A federal magistrate has given Cleveland a temporary breather in the battle over a cluster of run-down apartment buildings near Shaker Square, ordering a court-appointed special master to dig into whether the city can block a lender’s planned sale. The portfolio, long blamed for dragging down the Moreland corridors, includes 14 aging walk-ups in Cleveland and a 15th building just over the line in Shaker Heights. The fight is now shifting from public letter-writing and lobbying to a judge-supervised review that could decide who ends up owning and fixing the troubled properties.
Court appoints special master
Magistrate Judge Jonathan D. Greenberg filed an order on Feb. 26 appointing local attorney Kevin M. Hinkel as special master and authorizing an hourly fee of $525, according to Signal Cleveland. Under the order, Fannie Mae and the investment companies that bought the buildings will cover Hinkel’s fees at the outset, and costs could later be split three ways with the city if he ultimately recommends giving Cleveland authority to step in. Hinkel’s assignment is to sort through competing claims before the lender moves to transfer title to a new owner.
Portfolio background
Fannie Mae began foreclosure proceedings after the out-of-town owner of the properties defaulted, and the package includes roughly 308 units across 14 Cleveland buildings and one in Shaker Heights, local reporting shows. A consultant hired by the lender documented unsafe wooden staircases, roof leaks, mold and broken elevators, and city records show many units are boarded up and largely vacant, with occupancy estimated at about 10 percent, as reported by News 5 Cleveland. That mix of empty apartments and serious deferred maintenance is what neighbors and city officials say makes a straight foreclosure auction a risky play for the corridor.
City wants local control
Cleveland officials say they want Fannie Mae to transfer the Steiner properties to local nonprofits or sell them to a city-vetted developer at a price that reflects how deteriorated the buildings have become. “These properties should be controlled locally by someone who actually knows the challenges,” Mayor Justin Bibb’s administration told Signal Cleveland. City leaders say their plan is to oversee nonprofit-led redevelopment that keeps modest-priced units in place and helps steady the retail core of Shaker Square, which depends heavily on nearby renters.
Neighbors say time is short
Residents and neighborhood advocates say years of deferred maintenance have pushed the corridor to a breaking point, with long-time tenants moving out and code violations stacking up. “It’s one thing after another,” a resident told News 5 Cleveland, describing gaping ceiling holes and unreliable heat. Trying to keep the buildings from being handed off to new owners with no plan, city attorneys filed a civil-nuisance lawsuit in December that seeks to block any sale without a court-approved roadmap to tackle violations.
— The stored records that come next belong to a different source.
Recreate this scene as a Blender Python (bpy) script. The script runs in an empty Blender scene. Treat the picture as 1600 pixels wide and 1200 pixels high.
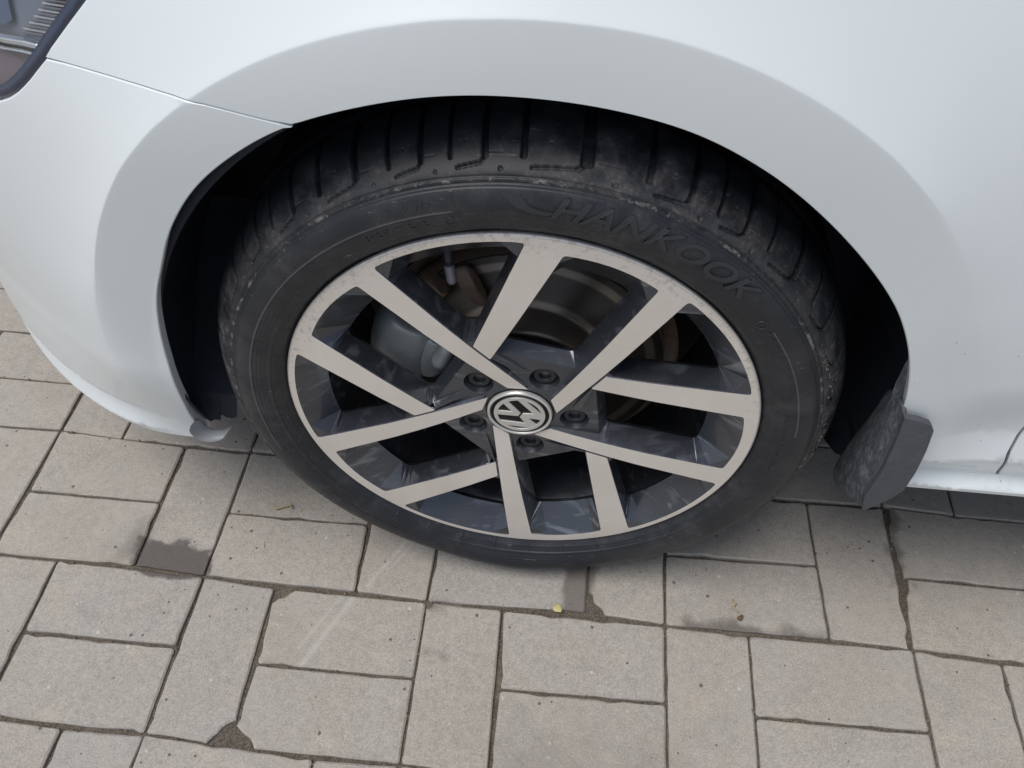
import bpy, bmesh, math, random
import numpy as np
from mathutils import Vector, Matrix
from mathutils.geometry import delaunay_2d_cdt
random.seed(7); rng = np.random.default_rng(7)
R = math.radians
scene = bpy.context.scene
C = scene.collection

# ------------------------------------------------------------------ camera
cam_d = bpy.data.cameras.new('camera'); cam = bpy.data.objects.new('camera', cam_d); C.objects.link(cam)
scene.camera = cam
CP = np.array([0.049465, -0.502256, 0.938842]); YAW, PIT, ROL, FPX = -0.1113956, 0.8536511, -0.00356, 1258.7065
cy, sy_ = math.cos(YAW), math.sin(YAW); cp_, sp_ = math.cos(PIT), math.sin(PIT)
fwd = Vector((sy_*cp_, cy*cp_, -sp_)); rt = Vector((cy, -sy_, 0)); up = rt.cross(fwd)
r2 = math.cos(ROL)*rt + math.sin(ROL)*up; u2 = -math.sin(ROL)*rt + math.cos(ROL)*up
cam.matrix_world = Matrix(((r2.x, u2.x, -fwd.x, CP[0]), (r2.y, u2.y, -fwd.y, CP[1]), (r2.z, u2.z, -fwd.z, CP[2]), (0, 0, 0, 1)))
cam_d.sensor_fit = 'HORIZONTAL'; cam_d.sensor_width = 36; cam_d.lens = 36*FPX/1600
cam_d.clip_start = 0.01; cam_d.clip_end = 500

# ------------------------------------------------------------------ world, sun, exposure
SUN_EL, SUN_AZ = 68, 234            # azimuth clockwise from +Y
w = bpy.data.worlds.new('World'); scene.world = w; w.use_nodes = True
nt = w.node_tree; bg = nt.nodes['Background']
sky = nt.nodes.new('ShaderNodeTexSky'); sky.sky_type = 'NISHITA'; sky.sun_disc = False
sky.sun_elevation = R(SUN_EL); sky.sun_rotation = R(SUN_AZ); sky.air_density = 1.0; sky.dust_density = 1.5; sky.ozone_density = 0.6
hs = nt.nodes.new('ShaderNodeHueSaturation'); hs.inputs['Saturation'].default_value = 0.60
nt.links.new(sky.outputs[0], hs.inputs['Color']); nt.links.new(hs.outputs[0], bg.inputs[0]); bg.inputs[1].default_value = 0.105
sd = bpy.data.lights.new('sun', 'SUN'); sun = bpy.data.objects.new('sun', sd); C.objects.link(sun)
sd.energy = 2.25; sd.angle = R(36); sd.color = (1, .96, .9)
dv = Vector((math.sin(R(SUN_AZ))*math.cos(R(SUN_EL)), math.cos(R(SUN_AZ))*math.cos(R(SUN_EL)), math.sin(R(SUN_EL))))
sun.rotation_euler = dv.to_track_quat('Z', 'Y').to_euler()
scene.view_settings.view_transform = 'Standard'; scene.view_settings.look = 'None'
scene.view_settings.gamma = 1; scene.view_settings.exposure = 0.08; scene.view_settings.use_curve_mapping = False
scene.render.engine = 'CYCLES'

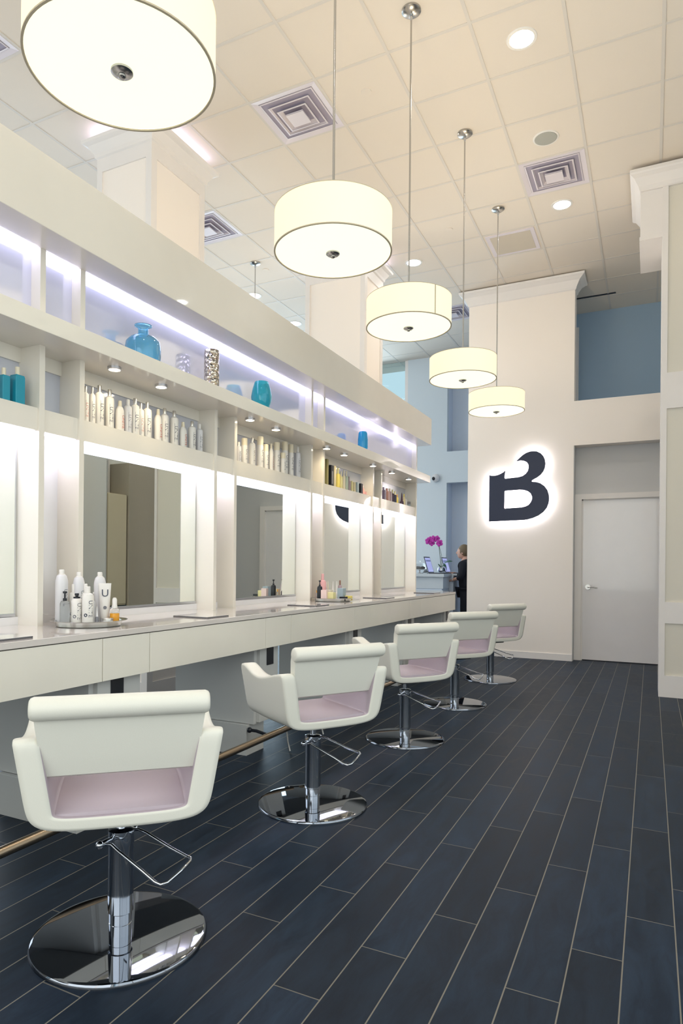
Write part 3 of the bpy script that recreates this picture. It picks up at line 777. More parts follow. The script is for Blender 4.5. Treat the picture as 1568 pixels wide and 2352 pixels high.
def place(kind, name, loc, w, h, label, grp, w0, h0, rz=0.0):
    if kind not in protos: bottle_proto(kind)
    p = protos[kind]
    sc = (w/w0, w/w0, h/h0)
    if kind not in used:
        used.add(kind); o = p; o.location = loc; o.scale = sc; o['label'] = label; o['group'] = grp; o.rotation_euler = (0, 0, rz)
    else: o = dup(p, loc, rz, label, grp, sc)
    return o
ORD = ['first','second','third','fourth','fifth','sixth','seventh','eighth','ninth','tenth','eleventh','twelfth','thirteenth','fourteenth','fifteenth','sixteenth']
Z0 = 1.928
B1 = [(2.575,2.143,.030,'slimred'),(2.622,2.149,.030,'slim'),(2.672,2.171,.046,'slim'),(2.748,2.167,.044,'slim'),(2.828,2.124,.050,'squat'),(2.892,2.146,.040,'slimgrey'),(2.950,2.165,.046,'slim'),(3.000,2.149,.034,'slimred'),(3.055,2.167,.046,'slim'),(3.152,2.147,.048,'squat'),(3.212,2.165,.046,'slim'),(3.303,2.168,.048,'slim'),(3.392,2.116,.050,'squat'),(3.484,2.139,.046,'slim'),(3.565,2.137,.040,'slimgrey')]
DM = {'slim': (.049,.231,'slim white bottle with silver cap'), 'slimred': (.049,.231,'slim white bottle with reddish lettering'), 'slimgrey': (.049,.231,'white bottle with grey lettering'), 'squat': (.070,.206,'wide shouldered white bottle'), 'cyl': (.048,.221,'straight white cylinder bottle with cream cap'), 'spray': (.060,.252,'tall white aerosol spray can')}
for k, (y, zt, w, kd) in enumerate(B1):
    place(kd, '', (-2.672, y, Z0), w*1.14, zt-Z0, '%s, %s from the left on the nearest full shelf' % (DM[kd][2], ORD[k]), 'white bottles on the nearest full shelf', DM[kd][0], DM[kd][1], rz=random.uniform(-.25, .1))
B2 = [(4.036,2.100,.034,'slimgrey'),(4.109,2.139,.042,'cyl'),(4.213,2.162,.044,'slim'),(4.330,2.190,.046,'cyl'),(4.411,2.145,.040,'cyl'),(4.494,2.166,.045,'squat'),(4.580,2.189,.047,'cyl'),(4.645,2.115,.041,'cyl'),(4.712,2.216,.047,'cyl'),(4.813,2.212,.042,'cyl'),(4.933,2.213,.045,'slimgrey')]
for k, (y, zt, w, kd) in enumerate(B2):
    place(kd, '', (-2.672 + (.02 if k == 7 else 0), y, Z0), w*1.12, zt-Z0, '%s, %s from the left on the second shelf' % (DM[kd][2], ORD[k]), 'white bottles on the second full shelf', DM[kd][0], DM[kd][1], rz=random.uniform(-.2, .2))

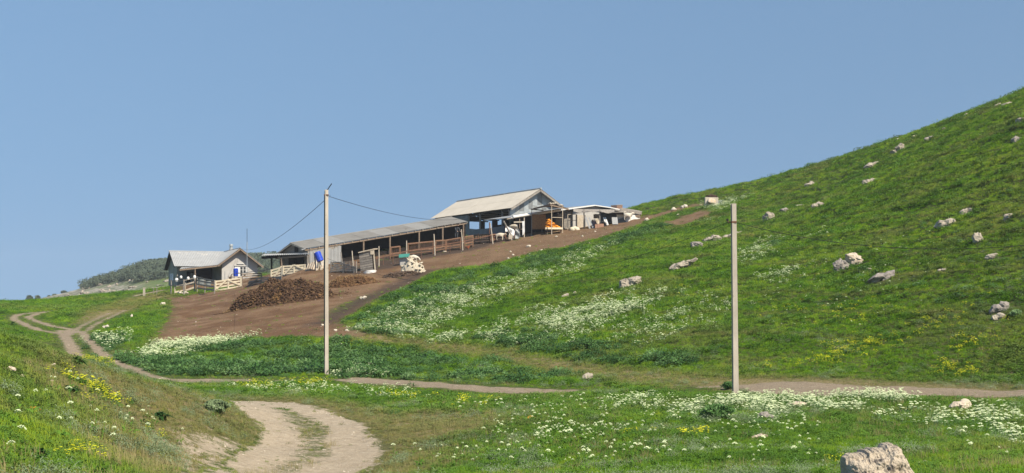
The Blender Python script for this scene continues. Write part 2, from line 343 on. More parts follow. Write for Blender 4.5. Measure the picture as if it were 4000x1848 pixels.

What the special master will decide
Hinkel’s role is essentially fact-finding. He will review filings, hear from the parties and recommend steps the court can take to safeguard the public interest. His report will guide whether Cleveland can insert itself between auction and deed transfer, although it will not, by itself, change who owns the buildings unless a judge adopts his recommendations. The court’s schedule, and any settlement talks that unfold along the way, will ultimately determine whether the auction goes forward as planned or gets pushed back.
Why this matters
If the court sides with the city, the outcome could steer the portfolio toward nonprofit-led rehabs instead of a quick sale to another outside investor, which city leaders say would give the area a better shot at preserving hundreds of modest-priced apartments near the Square. If Cleveland loses its bid to intervene, local officials warn that the corridor could keep losing residents, and the Shaker Square retail district that relies on neighborhood renters could slip into even deeper decline.